Multipolarity vs universality

On the one year anniversary of Russia's invasion of Ukraine, neither the West or Russia can clearly explain how exactly the rest of humanity, especially Africans, wins from their respective preferred outcomes.

Image credit Oleksandr Ratushniak for UNDP Ukraine via Flickr CC BY-ND 2.0 (2022).

On the eve of the one-year anniversary of Russia’s invasion of Ukraine, South Africa participated in trilateral naval exercises with Russia and China off its Indian ocean coastline. The event is widely scorned as being in poor taste, and another example of the South African government’s shameful refusal to condemn Putin’s aggression. Pretoria’s official line is that a diplomatic resolution to the conflict is the only viable one, so communication channels must be kept open. This is in lockstep with China’s official position, now fully elaborated in a formal peace proposal. Upon its publication, the foreign ministry released a statement containing probably the most truistic, polarizing and fact of the matter thing anyone can say about the crisis: “Conflict and war benefit no one.”

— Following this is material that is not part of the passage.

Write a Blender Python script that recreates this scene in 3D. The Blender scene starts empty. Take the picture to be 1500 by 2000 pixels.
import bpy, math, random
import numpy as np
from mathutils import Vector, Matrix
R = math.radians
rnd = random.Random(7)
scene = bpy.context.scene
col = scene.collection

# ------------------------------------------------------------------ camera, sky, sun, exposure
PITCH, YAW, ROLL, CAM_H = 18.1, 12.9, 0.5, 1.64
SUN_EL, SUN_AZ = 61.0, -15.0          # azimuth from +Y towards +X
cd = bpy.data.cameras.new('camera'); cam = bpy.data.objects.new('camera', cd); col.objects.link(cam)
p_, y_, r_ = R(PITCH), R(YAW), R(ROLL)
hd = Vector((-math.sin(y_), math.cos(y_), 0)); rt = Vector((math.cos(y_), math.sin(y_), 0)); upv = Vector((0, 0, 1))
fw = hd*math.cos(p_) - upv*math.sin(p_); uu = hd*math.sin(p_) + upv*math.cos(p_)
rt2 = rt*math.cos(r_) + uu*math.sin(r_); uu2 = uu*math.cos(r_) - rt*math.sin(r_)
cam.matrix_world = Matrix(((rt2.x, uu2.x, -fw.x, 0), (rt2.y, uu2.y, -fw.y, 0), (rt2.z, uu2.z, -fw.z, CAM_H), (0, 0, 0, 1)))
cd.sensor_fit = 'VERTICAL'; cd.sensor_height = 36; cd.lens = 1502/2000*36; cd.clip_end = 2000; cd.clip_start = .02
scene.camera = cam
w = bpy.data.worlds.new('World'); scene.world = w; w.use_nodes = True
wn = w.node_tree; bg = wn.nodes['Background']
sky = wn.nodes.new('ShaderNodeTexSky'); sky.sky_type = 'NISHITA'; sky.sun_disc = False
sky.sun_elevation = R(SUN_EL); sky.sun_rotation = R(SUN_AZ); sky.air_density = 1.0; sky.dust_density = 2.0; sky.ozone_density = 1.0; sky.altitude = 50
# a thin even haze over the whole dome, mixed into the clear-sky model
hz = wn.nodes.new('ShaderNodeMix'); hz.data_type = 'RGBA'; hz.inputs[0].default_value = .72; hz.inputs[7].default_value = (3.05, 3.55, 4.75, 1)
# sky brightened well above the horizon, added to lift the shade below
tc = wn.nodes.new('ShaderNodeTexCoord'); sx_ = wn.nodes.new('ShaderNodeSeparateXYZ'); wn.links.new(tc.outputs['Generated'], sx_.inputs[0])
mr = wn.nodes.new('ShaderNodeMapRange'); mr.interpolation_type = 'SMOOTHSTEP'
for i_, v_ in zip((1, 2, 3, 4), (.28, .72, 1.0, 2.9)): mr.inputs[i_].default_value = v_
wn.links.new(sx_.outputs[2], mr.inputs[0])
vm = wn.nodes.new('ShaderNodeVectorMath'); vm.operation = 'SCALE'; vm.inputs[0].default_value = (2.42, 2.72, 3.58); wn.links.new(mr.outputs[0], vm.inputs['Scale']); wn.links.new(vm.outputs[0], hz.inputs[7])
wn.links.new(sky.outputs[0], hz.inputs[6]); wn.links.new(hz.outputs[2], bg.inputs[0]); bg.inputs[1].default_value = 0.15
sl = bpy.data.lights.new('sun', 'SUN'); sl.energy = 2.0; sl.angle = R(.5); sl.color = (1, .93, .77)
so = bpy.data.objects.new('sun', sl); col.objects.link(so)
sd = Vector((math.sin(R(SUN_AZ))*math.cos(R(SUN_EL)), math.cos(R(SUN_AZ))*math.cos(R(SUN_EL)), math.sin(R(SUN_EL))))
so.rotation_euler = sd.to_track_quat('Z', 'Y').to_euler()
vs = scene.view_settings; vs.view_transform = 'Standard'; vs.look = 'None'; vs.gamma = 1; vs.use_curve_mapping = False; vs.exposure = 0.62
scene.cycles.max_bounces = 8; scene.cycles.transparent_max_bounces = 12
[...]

Our take last year was that “The anti-imperialist stance is not on the side of the West, nor with Russia (and by extension, China). It is refusing to pick a side in an elite-serving great power conflict using Ukraine as its proxy. The anti-imperialist position is non-alignment from below that encourages our states to follow such a foreign policy.” It is hard to see this organically emerging now as the baseline position hardens to either binary. Still, Ukrainians are widely absent from the picture, as Volodymyr Ischenko explains in a brilliant essay for the New Left Review, “Ukrainian Voices.” To be sure, most Ukrainians despair at their homes and livelihoods being upended by violence. But it’s unclear how many support the program of NATO inclusion and European integration that Zelensky is stubbornly marching the country towards. Per Ischenko, “Are we really to believe that the English-speaking, West-connected intellectuals, typically working in Kiev or Lviv, and who often even personally know each other, represent the diversity of the 40-million-strong nation?”

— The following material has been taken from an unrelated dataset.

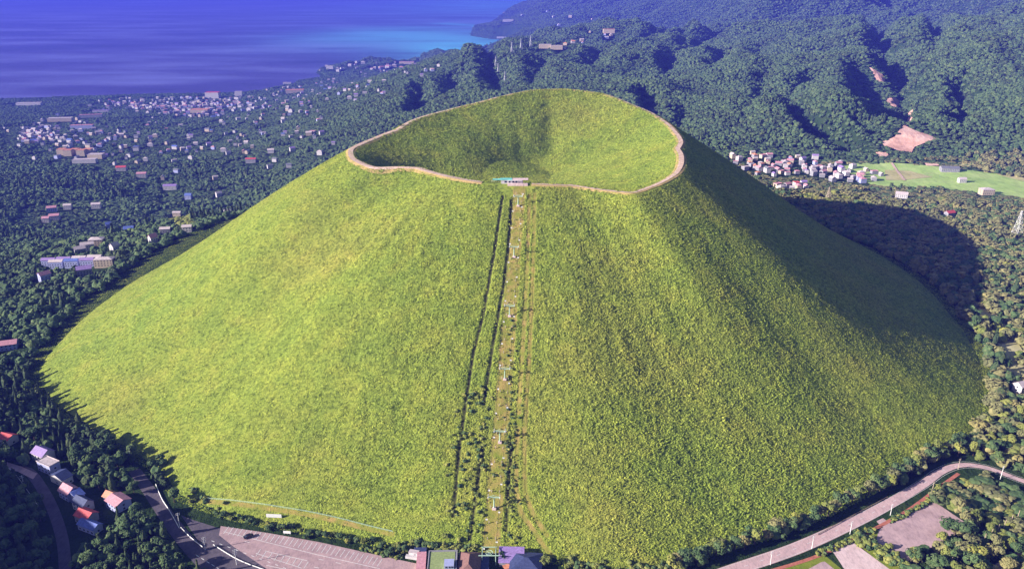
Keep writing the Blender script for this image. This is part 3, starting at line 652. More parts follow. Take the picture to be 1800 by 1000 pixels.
# far towns
WALLS = [M_WHITEW, M_CREAM, M_WHITEW, M_LAV]
CL = [ # cx, cy, sx, sy, n, roofs, region words
 (70,238,28,8,26,['white','white','pink','white'],"town houses at the left above the wood","crowded far left town"),
 (150,250,50,14,30,['white','grey','blue','white'],"houses on the town's left slope","seaside town's left slope"),
 (250,187,45,6,30,['white','white','pink','white'],"houses under the shore wood","strip under the shore wood"),
 (350,190,35,9,46,['white','white','pink','purple'],"houses of the town centre","dense town centre near the sea"),
 (450,190,50,12,28,['white','grey','white','pink'],"houses right of the town centre","scattered town right of the centre"),
 (560,157,50,10,24,['white','white','blue'],"houses behind the bay","dark wooded slope behind the bay"),
 (660,122,55,6,16,['white','white','pink'],"houses on the wooded cape","low wooded cape by the sea"),
 (300,250,110,30,22,['white','grey','blue','white'],"houses scattered in the left wood","wide dark wood below the town"),
 (430,240,80,25,14,['white','pink','white'],"houses scattered beside the left rim","wood left of the crater"),
 (1345,292,38,9,30,['pink','orange','pink','white'],"houses of the valley village","valley village right of the cone"),
 (1440,300,30,7,12,['pink','white'],"houses along the village's middle","middle of the valley village"),
 (1495,312,24,6,12,['pink','white','white'],"houses at the village's right end","village end beside the field"),
 (1395,332,16,3,5,['red','pink'],"houses by the bamboo below the village","bamboo edge below the village"),
 (1000,80,25,6,7,['white','orange'],"houses on the far ridge","far ridge behind the crater"),
 (1062,62,14,4,5,['white','orange'],"houses at the ridge top","far ridge top"),
 (960,40,45,10,7,['white'],"houses on the far cape","hazy blue cape behind the ridge")]
rname = dict(white='pale', pink='pink', grey='grey', blue='blue', purple='purple', orange='orange', red='red')
rs = np.random.default_rng(5)
for cx, cy_, sx_, sy_, n_, roofs, g_, reg in CL:
    k = 0; tries = 0
    while k < n_ and tries < n_*25:
        tries += 1
        px, py = cx+np.clip(rs.normal(), -1.8, 1.8)*sx_, cy_+np.clip(rs.normal(), -1.8, 1.8)*sy_
        if py < 3 or px < -40: continue
        p = hit(px, py)
        d0 = np.hypot(p[0]-CAM[0], p[1]-CAM[1])
        if p[2] < SEA+9 or np.hypot(p[0], p[1]) < 620 or d0 < 1300: continue
        if any((p[0]-hx)**2+(p[1]-hy)**2 < (max(12, d0*.0038))**2 for hx, hy, _, _ in HOUSES): continue
        rf = roofs[rs.integers(len(roofs))]; wl = (WALLS if 'village' not in reg else [M_CREAM, M_GREYW, M_WHITEW, M_GREYW])[rs.integers(4)]
        s_ = ([.75, 1.0] if 'village' in reg else [.75, 1.0, 1.25])[rs.integers(2 if 'village' in reg else 3)]*(1 if d0 < 3600 else 1.2 if d0 < 6000 else 2.0)
        ty = ['gable', 'gable', 'hip', 'flat'][rs.integers(4)]; s_ = round(s_*4)/4
        wn = {'White': 'white'}.get(wl.name, wl.name.split('_')[0])
        e = house(p[0], p[1], R([8, -12, 30, 78, 100][rs.integers(5)]), 13*s_, 9*s_, 5.6*s_, 2.6*s_, wl, rf, "%s house, %s %s roof, %s" % (wn, rname[rf], ty, reg), kind=ty, windows=False, group=g_)
        e.location.z += 2.5; k += 1
SH = []
rs2 = np.random.default_rng(99)
for cx, cy_, sx_, sy_, n_, roofs, g_, reg in CL[:13]:
    for _ in range(int(n_*1.9)):
        px, py = cx+np.clip(rs2.normal(), -2, 2)*sx_*1.15, cy_+np.clip(rs2.normal(), -2, 2)*sy_*1.1
        if py < 3 or px < -40: continue
        p = hit(px, py); d0 = np.hypot(p[0]-CAM[0], p[1]-CAM[1])
        if p[2] < SEA+9 or np.hypot(p[0], p[1]) < 640 or d0 < 1500: continue
        if any((p[0]-q[0])**2+(p[1]-q[1])**2 < 15**2 for q in HOUSES): continue
        SH.append((p[0], p[1], p[2]+2.2, rs2.uniform(.75, 1.2)*(1 if d0 < 3600 else 1.25), R([8, -12, 30, 78, 100][rs2.integers(5)]), rs2.integers(6))); HOUSES.append((p[0], p[1], 7, 8))
def small_house(wall, roof, hip):
    m_ = MB(); m_.box((0, 0, 2.2), (12, 8, 8.4), 0)
    if hip: m_.face([(-6.5, -4.5, 6.4), (6.5, -4.5, 6.4), (2, 0, 9), (-2, 0, 9)], 1); m_.face([(6.5, 4.5, 6.4), (-6.5, 4.5, 6.4), (-2, 0, 9), (2, 0, 9)], 1); m_.face([(6.5, -4.5, 6.4), (6.5, 4.5, 6.4), (2, 0, 9)], 1); m_.face([(-6.5, 4.5, 6.4), (-6.5, -4.5, 6.4), (-2, 0, 9)], 1)
    else: m_.face([(-6.5, -4.6, 6.1), (6.5, -4.6, 6.1), (6.5, 0, 9), (-6.5, 0, 9)], 1); m_.face([(6.5, 4.6, 6.1), (-6.5, 4.6, 6.1), (-6.5, 0, 9), (6.5, 0, 9)], 1); m_.face([(-6, -4, 6.4), (-6, 4, 6.4), (-6, 0, 8.8)], 0); m_.face([(6, -4, 6.4), (6, 4, 6.4), (6, 0, 8.8)], 0)
    return m_.mesh("small_house", [wall, RF[roof]])
SMALL = [small_house(M_WHITEW, 'white', 1), small_house(M_WHITEW, 'grey', 0), small_house(M_CREAM, 'white', 0), small_house(M_LAV, 'pink', 1), small_house(M_WHITEW, 'purple', 0), small_house(M_GREYW, 'white', 0)]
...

The civilizational terms on which this war is framed, will only continue to alienate countries in the Global South. The simple reason for that remains that the West cannot simultaneously mobilize concepts like justice and freedom in the defense of Ukrainians, while it presides over an unjust and unequal international order. We need alternative ways to respond to such international crises. Once upon a time, struggles for sovereignty went beyond particularist, identity-based claims and spoke in the language of broad, universal emancipation. The Havana Congress, coordinated by the Progressive International, is a step in this direction. So too, are proposals from Brazil’s new president, Lula da Silva, for a group of countries to mediate talks (Lula is the de-facto leader of the new non-aligned movement). Without firm grounding in a different vision of the world order, avoiding Western encirclement inevitably becomes a pivot East. Multipolarity for its own sake serves no one. In Ischenko’s sobering words, “The Western elites are trying to save the fraying international order; the Russian elite is trying to revise it to get a better place in a new one. However, neither can clearly explain how exactly the rest of humanity wins from either outcome. This is what ‘multipolarity’ may look like—the multiplication of national and civilizational identities, defined against each other but lacking any universal potential.”